Changes to contracts within packages/contracts-bedrock/src are usually NOT considered backwards compatible and SHOULD be made against a release candidate branch. Some exceptions to this rule exist for cases in which we absolutely must deploy some new contract after a release candidate branch has already been fully deployed. If you're changing or adding a contract and you're unsure about which branch to make a PR into, default to using the latest release candidate branch. See below for info about release candidate branches.

Release candidate branches

Branches marked release/X.X.X are release candidate branches. Changes that are not backwards compatible and all changes to contracts within packages/contracts-bedrock/src MUST be directed towards a release candidate branch. Release candidates are merged into develop and then into master once they've been fully deployed. We may sometimes have more than one active release/X.X.X branch if we're in the middle of a deployment. See table in the Active Branches section above to find the right branch to target.

Releases

Changesets

We use changesets to mark packages for new releases. When merging commits to the develop branch you MUST include a changeset file if your change would require that a new version of a package be released.

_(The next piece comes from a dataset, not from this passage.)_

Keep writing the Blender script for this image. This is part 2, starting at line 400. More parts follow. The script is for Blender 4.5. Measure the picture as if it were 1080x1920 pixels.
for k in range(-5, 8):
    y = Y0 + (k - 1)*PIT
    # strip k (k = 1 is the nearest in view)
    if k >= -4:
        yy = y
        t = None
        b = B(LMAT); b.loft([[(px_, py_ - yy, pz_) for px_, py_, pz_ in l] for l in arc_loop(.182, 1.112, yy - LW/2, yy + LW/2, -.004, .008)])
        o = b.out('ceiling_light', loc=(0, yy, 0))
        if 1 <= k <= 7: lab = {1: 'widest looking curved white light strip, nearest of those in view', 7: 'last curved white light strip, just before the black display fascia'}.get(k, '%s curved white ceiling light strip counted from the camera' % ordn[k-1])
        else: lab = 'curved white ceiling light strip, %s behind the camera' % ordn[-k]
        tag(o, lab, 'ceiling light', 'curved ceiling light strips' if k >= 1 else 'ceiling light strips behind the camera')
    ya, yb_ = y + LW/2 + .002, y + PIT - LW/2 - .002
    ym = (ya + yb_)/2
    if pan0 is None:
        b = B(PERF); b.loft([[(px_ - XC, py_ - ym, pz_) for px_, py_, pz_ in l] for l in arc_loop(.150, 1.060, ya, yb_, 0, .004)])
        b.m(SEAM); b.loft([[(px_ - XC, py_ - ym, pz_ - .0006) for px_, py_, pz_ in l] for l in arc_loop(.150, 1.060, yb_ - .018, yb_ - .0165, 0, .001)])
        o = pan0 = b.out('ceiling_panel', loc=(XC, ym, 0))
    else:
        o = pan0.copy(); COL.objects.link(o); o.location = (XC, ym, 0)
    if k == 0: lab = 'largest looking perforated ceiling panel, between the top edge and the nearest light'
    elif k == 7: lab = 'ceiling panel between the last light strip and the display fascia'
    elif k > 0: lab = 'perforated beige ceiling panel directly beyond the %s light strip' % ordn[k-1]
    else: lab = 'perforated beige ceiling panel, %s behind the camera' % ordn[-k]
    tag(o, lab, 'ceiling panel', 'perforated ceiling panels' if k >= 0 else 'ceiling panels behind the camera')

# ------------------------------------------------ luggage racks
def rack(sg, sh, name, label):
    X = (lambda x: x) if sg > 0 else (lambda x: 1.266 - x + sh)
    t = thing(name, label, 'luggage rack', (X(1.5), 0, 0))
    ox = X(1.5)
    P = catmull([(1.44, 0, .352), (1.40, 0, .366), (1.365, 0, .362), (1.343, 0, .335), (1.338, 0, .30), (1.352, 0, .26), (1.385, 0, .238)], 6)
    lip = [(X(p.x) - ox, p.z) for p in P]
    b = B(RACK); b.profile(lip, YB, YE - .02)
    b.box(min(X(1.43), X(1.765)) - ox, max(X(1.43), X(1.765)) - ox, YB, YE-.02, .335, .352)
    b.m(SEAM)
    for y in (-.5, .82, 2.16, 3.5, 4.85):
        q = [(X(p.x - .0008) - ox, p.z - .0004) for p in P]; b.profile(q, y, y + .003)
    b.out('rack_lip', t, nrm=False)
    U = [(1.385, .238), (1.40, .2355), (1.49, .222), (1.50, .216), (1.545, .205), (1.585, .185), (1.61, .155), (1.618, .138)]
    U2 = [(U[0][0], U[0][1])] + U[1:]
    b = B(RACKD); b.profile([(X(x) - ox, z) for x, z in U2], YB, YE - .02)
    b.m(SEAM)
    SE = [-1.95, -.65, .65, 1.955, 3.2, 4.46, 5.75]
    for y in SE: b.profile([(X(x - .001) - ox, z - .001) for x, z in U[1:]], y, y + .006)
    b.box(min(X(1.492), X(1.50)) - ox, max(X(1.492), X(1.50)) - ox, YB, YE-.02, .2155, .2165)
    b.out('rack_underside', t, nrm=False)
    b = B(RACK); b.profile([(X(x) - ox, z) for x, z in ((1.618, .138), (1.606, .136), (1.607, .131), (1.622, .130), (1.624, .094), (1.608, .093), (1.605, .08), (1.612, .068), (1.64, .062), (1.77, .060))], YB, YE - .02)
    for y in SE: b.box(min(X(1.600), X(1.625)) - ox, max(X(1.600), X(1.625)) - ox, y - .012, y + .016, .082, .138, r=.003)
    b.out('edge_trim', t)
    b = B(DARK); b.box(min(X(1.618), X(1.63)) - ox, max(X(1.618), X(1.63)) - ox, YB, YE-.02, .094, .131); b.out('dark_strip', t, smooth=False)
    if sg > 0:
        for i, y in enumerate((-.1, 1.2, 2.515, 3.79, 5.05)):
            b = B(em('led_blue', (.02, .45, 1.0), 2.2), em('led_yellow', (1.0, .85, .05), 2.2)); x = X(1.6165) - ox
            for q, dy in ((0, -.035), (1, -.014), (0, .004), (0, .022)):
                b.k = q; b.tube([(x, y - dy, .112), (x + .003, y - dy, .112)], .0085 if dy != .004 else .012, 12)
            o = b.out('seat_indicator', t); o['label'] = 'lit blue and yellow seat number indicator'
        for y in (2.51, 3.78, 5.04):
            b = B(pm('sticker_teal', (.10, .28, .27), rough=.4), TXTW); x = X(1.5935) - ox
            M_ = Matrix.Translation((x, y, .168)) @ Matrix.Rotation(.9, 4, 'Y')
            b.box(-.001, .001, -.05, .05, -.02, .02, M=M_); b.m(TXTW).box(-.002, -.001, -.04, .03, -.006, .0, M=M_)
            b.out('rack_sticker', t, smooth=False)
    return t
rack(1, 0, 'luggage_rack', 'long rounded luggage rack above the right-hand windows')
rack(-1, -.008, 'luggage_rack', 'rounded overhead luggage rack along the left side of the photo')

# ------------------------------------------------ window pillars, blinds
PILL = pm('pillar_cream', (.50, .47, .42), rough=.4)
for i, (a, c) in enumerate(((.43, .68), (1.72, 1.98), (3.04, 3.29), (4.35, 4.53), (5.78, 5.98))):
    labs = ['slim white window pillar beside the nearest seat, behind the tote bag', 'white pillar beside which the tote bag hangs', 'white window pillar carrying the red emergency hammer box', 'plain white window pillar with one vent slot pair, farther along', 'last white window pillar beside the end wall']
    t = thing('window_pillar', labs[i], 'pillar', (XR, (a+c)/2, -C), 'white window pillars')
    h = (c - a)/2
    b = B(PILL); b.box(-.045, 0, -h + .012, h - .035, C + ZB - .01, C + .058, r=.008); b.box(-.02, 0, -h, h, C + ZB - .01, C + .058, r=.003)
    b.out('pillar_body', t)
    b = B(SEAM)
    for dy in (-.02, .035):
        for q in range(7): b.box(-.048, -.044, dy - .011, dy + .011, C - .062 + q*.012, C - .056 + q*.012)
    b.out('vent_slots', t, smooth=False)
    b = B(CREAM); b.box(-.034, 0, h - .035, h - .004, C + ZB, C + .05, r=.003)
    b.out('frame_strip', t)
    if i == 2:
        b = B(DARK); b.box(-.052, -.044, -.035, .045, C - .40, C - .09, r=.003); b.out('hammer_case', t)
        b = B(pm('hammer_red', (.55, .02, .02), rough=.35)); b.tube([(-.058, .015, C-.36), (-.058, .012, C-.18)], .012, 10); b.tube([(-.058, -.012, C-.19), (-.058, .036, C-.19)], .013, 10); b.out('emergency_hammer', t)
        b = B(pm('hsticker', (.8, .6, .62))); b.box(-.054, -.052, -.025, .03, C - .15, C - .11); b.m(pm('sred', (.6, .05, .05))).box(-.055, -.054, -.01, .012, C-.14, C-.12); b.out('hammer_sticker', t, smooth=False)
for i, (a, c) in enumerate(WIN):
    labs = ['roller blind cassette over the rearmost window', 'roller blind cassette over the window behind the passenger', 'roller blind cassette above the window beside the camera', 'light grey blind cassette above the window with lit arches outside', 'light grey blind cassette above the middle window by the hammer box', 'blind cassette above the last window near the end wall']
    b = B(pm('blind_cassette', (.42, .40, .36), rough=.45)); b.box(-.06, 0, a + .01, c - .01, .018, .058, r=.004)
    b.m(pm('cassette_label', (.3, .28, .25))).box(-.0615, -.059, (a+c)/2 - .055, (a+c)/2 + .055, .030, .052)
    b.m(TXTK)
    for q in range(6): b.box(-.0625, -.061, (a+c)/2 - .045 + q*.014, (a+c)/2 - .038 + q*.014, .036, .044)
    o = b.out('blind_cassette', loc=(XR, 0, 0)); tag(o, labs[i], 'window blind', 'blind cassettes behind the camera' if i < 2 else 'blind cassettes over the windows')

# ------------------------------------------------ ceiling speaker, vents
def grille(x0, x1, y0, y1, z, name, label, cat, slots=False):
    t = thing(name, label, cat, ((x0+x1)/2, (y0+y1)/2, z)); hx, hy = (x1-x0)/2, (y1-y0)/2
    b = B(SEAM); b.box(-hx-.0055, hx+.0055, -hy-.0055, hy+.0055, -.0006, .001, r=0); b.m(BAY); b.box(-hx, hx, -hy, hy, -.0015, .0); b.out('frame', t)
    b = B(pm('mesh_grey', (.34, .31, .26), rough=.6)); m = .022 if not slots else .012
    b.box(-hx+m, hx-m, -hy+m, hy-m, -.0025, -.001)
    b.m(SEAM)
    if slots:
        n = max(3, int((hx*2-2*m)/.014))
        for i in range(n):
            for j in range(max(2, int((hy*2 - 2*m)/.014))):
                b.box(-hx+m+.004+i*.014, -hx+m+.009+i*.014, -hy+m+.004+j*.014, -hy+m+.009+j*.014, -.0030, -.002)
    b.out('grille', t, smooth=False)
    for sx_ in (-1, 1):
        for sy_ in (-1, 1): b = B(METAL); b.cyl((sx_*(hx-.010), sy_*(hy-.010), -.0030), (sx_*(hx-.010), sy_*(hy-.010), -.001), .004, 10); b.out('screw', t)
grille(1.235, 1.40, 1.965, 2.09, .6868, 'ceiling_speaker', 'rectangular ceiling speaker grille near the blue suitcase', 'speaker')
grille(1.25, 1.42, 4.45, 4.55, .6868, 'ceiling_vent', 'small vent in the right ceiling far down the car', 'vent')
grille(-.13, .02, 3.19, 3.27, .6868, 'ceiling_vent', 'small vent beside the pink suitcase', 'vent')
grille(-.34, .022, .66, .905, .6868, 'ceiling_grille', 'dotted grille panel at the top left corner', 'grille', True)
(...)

To add a changeset, run the command pnpm changeset in the root of this monorepo. You will be presented with a small prompt to select the packages to be released, the scope of the release (major, minor, or patch), and the reason for the release. Comments within changeset files will be automatically included in the changelog of the package.

Triggering Releases

Releases can be triggered using the following process:

  1. Create a PR that merges the develop branch into the master branch.
  2. Wait for the auto-generated Version Packages PR to be opened (may take several minutes).
  3. Change the base branch of the auto-generated Version Packages PR from master to develop and merge into develop.
  4. Create a second PR to merge the develop branch into the master branch.

After merging the second PR into the master branch, packages will be automatically released to their respective locations according to the set of changeset files in the develop branch at the start of the process. Please carry this process out exactly as listed to avoid develop and master falling out of sync.

NOTE: PRs containing changeset files merged into develop during the release process can cause issues with changesets that can require manual intervention to fix. It's strongly recommended to avoid merging PRs into develop during an active release.

License

All other files within this repository are licensed under the MIT License unless stated otherwise.